***** Available data *****
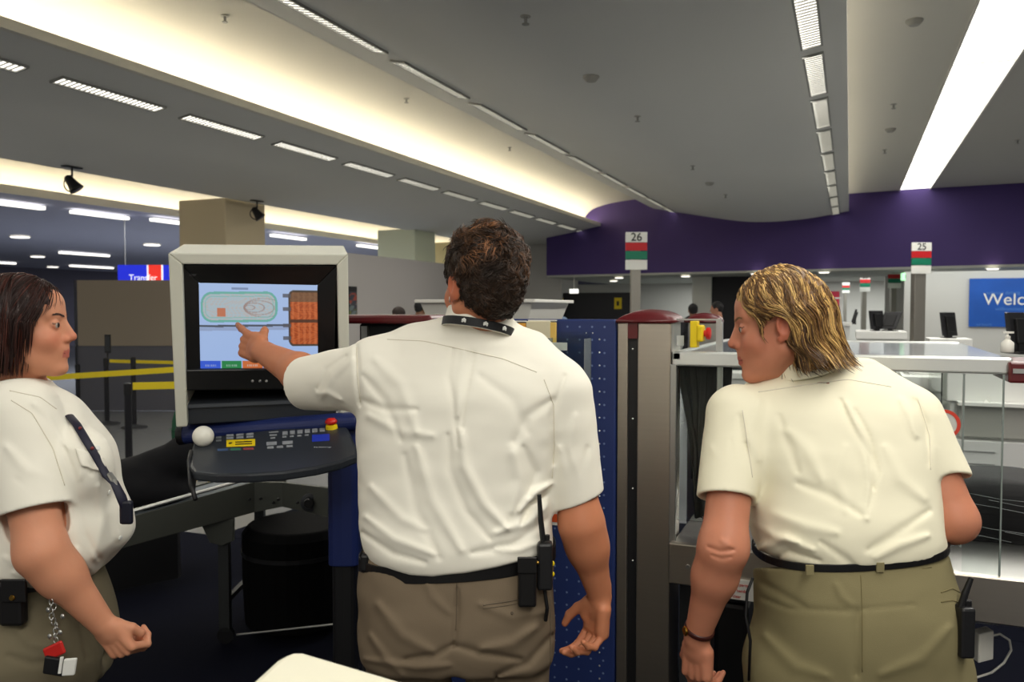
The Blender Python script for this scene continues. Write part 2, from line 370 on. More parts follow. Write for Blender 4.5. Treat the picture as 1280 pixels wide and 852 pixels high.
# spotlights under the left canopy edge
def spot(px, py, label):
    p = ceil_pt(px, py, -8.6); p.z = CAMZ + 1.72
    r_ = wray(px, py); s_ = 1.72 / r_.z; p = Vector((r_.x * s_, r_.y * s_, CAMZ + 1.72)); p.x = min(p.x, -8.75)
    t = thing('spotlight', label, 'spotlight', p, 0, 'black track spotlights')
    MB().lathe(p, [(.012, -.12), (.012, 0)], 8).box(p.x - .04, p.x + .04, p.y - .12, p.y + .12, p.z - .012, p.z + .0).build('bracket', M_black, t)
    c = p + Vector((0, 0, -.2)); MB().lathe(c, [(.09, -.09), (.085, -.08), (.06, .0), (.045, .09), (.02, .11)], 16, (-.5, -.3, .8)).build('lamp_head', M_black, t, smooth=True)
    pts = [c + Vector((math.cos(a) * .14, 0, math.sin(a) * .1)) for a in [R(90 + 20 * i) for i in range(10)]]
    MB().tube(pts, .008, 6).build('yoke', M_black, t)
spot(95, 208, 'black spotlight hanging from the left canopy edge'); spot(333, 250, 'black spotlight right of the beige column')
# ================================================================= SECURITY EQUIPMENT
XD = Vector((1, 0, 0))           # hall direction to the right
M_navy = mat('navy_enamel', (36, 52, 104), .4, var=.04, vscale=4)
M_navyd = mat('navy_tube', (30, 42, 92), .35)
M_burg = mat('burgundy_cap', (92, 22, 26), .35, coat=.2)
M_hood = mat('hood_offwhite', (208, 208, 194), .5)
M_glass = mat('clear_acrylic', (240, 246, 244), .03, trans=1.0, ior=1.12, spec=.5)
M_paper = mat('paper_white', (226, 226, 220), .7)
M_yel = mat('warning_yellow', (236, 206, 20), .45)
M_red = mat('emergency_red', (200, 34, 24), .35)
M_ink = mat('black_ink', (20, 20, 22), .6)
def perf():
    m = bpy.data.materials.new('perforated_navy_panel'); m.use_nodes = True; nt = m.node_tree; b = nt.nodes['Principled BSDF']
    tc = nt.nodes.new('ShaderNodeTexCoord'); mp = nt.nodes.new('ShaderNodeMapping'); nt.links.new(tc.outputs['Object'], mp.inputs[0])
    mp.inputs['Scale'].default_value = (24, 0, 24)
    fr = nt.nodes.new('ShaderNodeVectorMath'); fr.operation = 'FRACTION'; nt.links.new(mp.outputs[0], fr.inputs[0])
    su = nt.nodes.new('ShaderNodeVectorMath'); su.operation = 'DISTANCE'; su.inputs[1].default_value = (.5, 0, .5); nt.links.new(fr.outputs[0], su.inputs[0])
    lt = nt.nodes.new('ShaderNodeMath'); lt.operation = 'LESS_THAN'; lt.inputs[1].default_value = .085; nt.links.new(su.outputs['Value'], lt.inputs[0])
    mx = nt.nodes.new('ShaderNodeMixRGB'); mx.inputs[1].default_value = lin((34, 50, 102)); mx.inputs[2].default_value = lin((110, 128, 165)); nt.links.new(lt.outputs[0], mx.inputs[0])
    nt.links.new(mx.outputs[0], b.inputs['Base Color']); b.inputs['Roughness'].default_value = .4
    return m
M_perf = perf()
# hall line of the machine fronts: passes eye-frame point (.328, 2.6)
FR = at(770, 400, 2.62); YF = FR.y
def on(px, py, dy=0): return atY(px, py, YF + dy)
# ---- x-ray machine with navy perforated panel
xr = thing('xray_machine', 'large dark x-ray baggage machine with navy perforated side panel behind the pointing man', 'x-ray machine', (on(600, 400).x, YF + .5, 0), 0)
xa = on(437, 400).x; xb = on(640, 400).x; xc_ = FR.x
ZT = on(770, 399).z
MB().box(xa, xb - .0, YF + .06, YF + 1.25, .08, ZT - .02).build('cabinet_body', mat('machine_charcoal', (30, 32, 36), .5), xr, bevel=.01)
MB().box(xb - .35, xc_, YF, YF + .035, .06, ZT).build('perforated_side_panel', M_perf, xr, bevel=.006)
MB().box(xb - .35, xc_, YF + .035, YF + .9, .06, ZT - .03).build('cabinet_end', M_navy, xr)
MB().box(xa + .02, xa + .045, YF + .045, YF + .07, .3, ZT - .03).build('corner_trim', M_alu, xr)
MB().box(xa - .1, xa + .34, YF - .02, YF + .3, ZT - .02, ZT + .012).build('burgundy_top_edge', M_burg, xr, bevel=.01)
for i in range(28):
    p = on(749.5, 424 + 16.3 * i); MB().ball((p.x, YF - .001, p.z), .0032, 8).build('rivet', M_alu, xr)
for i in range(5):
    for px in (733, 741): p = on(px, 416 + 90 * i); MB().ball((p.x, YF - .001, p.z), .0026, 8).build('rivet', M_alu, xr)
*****
◆ **Set problem**:
Pictures are excluded; output everything else in the data verbatim.

◆ **Answer to the task**:
The Blender Python script for this scene continues. Write part 2, from line 370 on. More parts follow. Write for Blender 4.5. Treat the picture as 1280 pixels wide and 852 pixels high.
# spotlights under the left canopy edge
def spot(px, py, label):
    p = ceil_pt(px, py, -8.6); p.z = CAMZ + 1.72
    r_ = wray(px, py); s_ = 1.72 / r_.z; p = Vector((r_.x * s_, r_.y * s_, CAMZ + 1.72)); p.x = min(p.x, -8.75)
    t = thing('spotlight', label, 'spotlight', p, 0, 'black track spotlights')
    MB().lathe(p, [(.012, -.12), (.012, 0)], 8).box(p.x - .04, p.x + .04, p.y - .12, p.y + .12, p.z - .012, p.z + .0).build('bracket', M_black, t)
    c = p + Vector((0, 0, -.2)); MB().lathe(c, [(.09, -.09), (.085, -.08), (.06, .0), (.045, .09), (.02, .11)], 16, (-.5, -.3, .8)).build('lamp_head', M_black, t, smooth=True)
    pts = [c + Vector((math.cos(a) * .14, 0, math.sin(a) * .1)) for a in [R(90 + 20 * i) for i in range(10)]]
    MB().tube(pts, .008, 6).build('yoke', M_black, t)
spot(95, 208, 'black spotlight hanging from the left canopy edge'); spot(333, 250, 'black spotlight right of the beige column')
# ================================================================= SECURITY EQUIPMENT
XD = Vector((1, 0, 0))           # hall direction to the right
M_navy = mat('navy_enamel', (36, 52, 104), .4, var=.04, vscale=4)
M_navyd = mat('navy_tube', (30, 42, 92), .35)
M_burg = mat('burgundy_cap', (92, 22, 26), .35, coat=.2)
M_hood = mat('hood_offwhite', (208, 208, 194), .5)
M_glass = mat('clear_acrylic', (240, 246, 244), .03, trans=1.0, ior=1.12, spec=.5)
M_paper = mat('paper_white', (226, 226, 220), .7)
M_yel = mat('warning_yellow', (236, 206, 20), .45)
M_red = mat('emergency_red', (200, 34, 24), .35)
M_ink = mat('black_ink', (20, 20, 22), .6)
def perf():
    m = bpy.data.materials.new('perforated_navy_panel'); m.use_nodes = True; nt = m.node_tree; b = nt.nodes['Principled BSDF']
    tc = nt.nodes.new('ShaderNodeTexCoord'); mp = nt.nodes.new('ShaderNodeMapping'); nt.links.new(tc.outputs['Object'], mp.inputs[0])
    mp.inputs['Scale'].default_value = (24, 0, 24)
    fr = nt.nodes.new('ShaderNodeVectorMath'); fr.operation = 'FRACTION'; nt.links.new(mp.outputs[0], fr.inputs[0])
    su = nt.nodes.new('ShaderNodeVectorMath'); su.operation = 'DISTANCE'; su.inputs[1].default_value = (.5, 0, .5); nt.links.new(fr.outputs[0], su.inputs[0])
    lt = nt.nodes.new('ShaderNodeMath'); lt.operation = 'LESS_THAN'; lt.inputs[1].default_value = .085; nt.links.new(su.outputs['Value'], lt.inputs[0])
    mx = nt.nodes.new('ShaderNodeMixRGB'); mx.inputs[1].default_value = lin((34, 50, 102)); mx.inputs[2].default_value = lin((110, 128, 165)); nt.links.new(lt.outputs[0], mx.inputs[0])
    nt.links.new(mx.outputs[0], b.inputs['Base Color']); b.inputs['Roughness'].default_value = .4
    return m
M_perf = perf()
# hall line of the machine fronts: passes eye-frame point (.328, 2.6)
FR = at(770, 400, 2.62); YF = FR.y
def on(px, py, dy=0): return atY(px, py, YF + dy)
# ---- x-ray machine with navy perforated panel
xr = thing('xray_machine', 'large dark x-ray baggage machine with navy perforated side panel behind the pointing man', 'x-ray machine', (on(600, 400).x, YF + .5, 0), 0)
xa = on(437, 400).x; xb = on(640, 400).x; xc_ = FR.x
ZT = on(770, 399).z
MB().box(xa, xb - .0, YF + .06, YF + 1.25, .08, ZT - .02).build('cabinet_body', mat('machine_charcoal', (30, 32, 36), .5), xr, bevel=.01)
MB().box(xb - .35, xc_, YF, YF + .035, .06, ZT).build('perforated_side_panel', M_perf, xr, bevel=.006)
MB().box(xb - .35, xc_, YF + .035, YF + .9, .06, ZT - .03).build('cabinet_end', M_navy, xr)
MB().box(xa + .02, xa + .045, YF + .045, YF + .07, .3, ZT - .03).build('corner_trim', M_alu, xr)
MB().box(xa - .1, xa + .34, YF - .02, YF + .3, ZT - .02, ZT + .012).build('burgundy_top_edge', M_burg, xr, bevel=.01)
for i in range(28):
    p = on(749.5, 424 + 16.3 * i); MB().ball((p.x, YF - .001, p.z), .0032, 8).build('rivet', M_alu, xr)
for i in range(5):
    for px in (733, 741): p = on(px, 416 + 90 * i); MB().ball((p.x, YF - .001, p.z), .0026, 8).build('rivet', M_alu, xr)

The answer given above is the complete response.